* begin Supplied material *

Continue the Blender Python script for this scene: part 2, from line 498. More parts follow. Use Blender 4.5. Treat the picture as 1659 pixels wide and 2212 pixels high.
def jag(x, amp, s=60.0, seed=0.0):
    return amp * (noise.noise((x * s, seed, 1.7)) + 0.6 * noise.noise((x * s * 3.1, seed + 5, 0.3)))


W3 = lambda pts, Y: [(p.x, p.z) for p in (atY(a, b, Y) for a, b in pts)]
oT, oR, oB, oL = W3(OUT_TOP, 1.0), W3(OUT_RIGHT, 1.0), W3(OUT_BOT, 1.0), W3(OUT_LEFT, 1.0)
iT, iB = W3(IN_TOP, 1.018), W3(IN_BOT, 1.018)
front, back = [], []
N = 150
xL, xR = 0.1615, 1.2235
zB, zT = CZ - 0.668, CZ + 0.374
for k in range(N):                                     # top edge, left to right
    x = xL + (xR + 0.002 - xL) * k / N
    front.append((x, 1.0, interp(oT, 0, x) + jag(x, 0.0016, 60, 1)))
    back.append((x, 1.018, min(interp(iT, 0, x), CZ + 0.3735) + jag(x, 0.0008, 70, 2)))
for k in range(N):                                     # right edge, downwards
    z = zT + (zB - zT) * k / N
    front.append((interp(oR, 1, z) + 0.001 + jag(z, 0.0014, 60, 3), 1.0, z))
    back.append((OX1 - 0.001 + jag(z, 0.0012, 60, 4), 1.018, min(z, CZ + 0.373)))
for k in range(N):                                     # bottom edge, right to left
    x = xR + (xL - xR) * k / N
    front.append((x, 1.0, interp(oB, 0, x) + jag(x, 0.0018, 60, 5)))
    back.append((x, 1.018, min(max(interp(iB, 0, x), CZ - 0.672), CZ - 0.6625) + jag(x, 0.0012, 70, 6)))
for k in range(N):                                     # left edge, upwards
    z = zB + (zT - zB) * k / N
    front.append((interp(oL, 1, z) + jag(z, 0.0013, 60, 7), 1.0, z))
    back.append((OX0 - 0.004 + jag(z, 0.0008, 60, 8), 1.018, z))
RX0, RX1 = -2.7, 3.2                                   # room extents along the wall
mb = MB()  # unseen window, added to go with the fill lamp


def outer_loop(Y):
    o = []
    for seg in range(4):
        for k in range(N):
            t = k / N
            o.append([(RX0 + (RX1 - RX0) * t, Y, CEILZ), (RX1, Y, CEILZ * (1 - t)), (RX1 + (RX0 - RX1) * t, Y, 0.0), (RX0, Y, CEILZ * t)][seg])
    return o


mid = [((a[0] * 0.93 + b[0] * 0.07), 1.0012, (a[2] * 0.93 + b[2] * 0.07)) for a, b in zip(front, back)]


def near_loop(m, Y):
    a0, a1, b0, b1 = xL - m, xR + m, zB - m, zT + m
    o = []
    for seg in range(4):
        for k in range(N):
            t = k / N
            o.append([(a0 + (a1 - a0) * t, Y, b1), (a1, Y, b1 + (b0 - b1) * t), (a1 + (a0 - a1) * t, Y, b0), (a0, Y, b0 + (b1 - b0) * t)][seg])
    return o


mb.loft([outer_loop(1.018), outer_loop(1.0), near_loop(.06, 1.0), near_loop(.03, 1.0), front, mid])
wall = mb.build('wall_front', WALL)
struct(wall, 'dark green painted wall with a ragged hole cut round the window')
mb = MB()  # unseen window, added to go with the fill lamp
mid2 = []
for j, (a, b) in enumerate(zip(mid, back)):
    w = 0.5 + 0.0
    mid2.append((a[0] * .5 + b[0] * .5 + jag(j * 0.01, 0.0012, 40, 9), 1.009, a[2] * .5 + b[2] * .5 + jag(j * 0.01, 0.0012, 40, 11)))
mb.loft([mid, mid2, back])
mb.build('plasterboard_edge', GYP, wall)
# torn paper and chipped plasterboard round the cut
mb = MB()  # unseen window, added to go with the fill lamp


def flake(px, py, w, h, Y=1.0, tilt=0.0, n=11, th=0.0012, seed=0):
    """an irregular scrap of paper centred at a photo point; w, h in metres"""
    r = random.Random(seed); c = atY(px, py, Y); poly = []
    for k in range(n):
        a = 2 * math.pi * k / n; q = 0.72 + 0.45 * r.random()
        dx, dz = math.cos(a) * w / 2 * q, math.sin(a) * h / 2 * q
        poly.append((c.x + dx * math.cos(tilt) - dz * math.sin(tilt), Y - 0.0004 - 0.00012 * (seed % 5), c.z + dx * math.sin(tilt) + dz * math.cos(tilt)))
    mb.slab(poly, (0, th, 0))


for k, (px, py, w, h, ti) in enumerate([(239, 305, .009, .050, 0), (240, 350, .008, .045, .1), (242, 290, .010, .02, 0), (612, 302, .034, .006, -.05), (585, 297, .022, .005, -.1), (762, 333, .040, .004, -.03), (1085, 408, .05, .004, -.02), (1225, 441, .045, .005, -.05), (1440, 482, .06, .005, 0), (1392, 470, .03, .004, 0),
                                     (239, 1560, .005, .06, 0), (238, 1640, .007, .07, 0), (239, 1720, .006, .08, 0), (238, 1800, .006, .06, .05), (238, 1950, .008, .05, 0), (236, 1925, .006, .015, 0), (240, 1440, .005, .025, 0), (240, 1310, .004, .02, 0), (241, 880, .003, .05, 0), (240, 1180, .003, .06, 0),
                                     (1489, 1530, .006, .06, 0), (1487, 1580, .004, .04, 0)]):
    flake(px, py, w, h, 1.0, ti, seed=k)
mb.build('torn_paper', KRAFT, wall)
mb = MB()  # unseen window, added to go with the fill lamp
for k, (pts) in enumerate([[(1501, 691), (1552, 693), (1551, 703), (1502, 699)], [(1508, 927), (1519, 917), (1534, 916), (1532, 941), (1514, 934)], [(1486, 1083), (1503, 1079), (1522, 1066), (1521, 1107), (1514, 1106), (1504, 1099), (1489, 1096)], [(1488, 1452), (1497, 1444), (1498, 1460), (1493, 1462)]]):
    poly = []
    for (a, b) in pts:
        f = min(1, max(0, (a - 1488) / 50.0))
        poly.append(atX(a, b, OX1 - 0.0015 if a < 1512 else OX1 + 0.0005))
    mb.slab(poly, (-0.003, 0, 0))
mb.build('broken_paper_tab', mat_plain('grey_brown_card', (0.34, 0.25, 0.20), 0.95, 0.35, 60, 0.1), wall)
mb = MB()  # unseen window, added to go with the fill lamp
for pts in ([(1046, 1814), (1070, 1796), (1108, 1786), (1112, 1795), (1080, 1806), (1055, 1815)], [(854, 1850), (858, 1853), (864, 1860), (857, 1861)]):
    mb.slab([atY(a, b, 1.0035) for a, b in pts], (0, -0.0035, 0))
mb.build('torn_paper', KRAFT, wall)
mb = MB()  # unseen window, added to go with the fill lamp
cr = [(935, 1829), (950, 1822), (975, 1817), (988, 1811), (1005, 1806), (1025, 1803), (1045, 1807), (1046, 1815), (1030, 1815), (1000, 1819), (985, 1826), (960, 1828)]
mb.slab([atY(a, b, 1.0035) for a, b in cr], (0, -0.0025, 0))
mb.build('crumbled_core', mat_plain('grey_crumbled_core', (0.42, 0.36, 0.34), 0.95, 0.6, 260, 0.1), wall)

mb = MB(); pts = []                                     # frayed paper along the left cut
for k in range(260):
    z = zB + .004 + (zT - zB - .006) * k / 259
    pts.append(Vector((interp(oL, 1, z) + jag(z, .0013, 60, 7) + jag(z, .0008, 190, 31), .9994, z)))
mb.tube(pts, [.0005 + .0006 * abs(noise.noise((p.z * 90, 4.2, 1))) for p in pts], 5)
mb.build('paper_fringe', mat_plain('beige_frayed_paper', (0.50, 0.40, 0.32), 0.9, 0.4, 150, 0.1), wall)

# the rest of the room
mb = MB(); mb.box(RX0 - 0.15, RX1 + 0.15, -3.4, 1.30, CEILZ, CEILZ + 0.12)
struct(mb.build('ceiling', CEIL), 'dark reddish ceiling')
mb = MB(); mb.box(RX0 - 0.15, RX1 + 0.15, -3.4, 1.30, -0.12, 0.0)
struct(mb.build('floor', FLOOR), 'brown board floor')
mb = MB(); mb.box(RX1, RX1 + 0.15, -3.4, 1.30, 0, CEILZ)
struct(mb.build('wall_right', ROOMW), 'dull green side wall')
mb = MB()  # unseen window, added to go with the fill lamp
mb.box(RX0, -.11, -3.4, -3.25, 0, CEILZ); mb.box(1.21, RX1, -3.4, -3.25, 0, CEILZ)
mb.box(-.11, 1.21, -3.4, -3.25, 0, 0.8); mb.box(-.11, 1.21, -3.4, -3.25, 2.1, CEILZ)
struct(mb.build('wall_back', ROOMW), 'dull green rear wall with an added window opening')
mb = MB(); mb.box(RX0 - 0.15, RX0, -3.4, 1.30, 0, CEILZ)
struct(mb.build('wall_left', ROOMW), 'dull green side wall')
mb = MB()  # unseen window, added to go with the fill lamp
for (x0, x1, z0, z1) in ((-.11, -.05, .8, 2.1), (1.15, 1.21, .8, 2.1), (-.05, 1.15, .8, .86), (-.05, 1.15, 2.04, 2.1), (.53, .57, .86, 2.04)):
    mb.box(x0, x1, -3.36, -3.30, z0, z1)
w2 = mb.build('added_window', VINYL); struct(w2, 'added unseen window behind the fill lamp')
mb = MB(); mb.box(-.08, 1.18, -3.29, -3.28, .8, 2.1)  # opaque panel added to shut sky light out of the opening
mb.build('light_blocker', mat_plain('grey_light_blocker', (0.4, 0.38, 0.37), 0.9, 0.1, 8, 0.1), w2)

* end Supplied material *

## Instruction
Repeat, exactly and only, the lines from the beginning of the material through the line that contains "return amp *".

## Exercise solution
Continue the Blender Python script for this scene: part 2, from line 498. More parts follow. Use Blender 4.5. Treat the picture as 1659 pixels wide and 2212 pixels high.
def jag(x, amp, s=60.0, seed=0.0):
    return amp * (noise.noise((x * s, seed, 1.7)) + 0.6 * noise.noise((x * s * 3.1, seed + 5, 0.3)))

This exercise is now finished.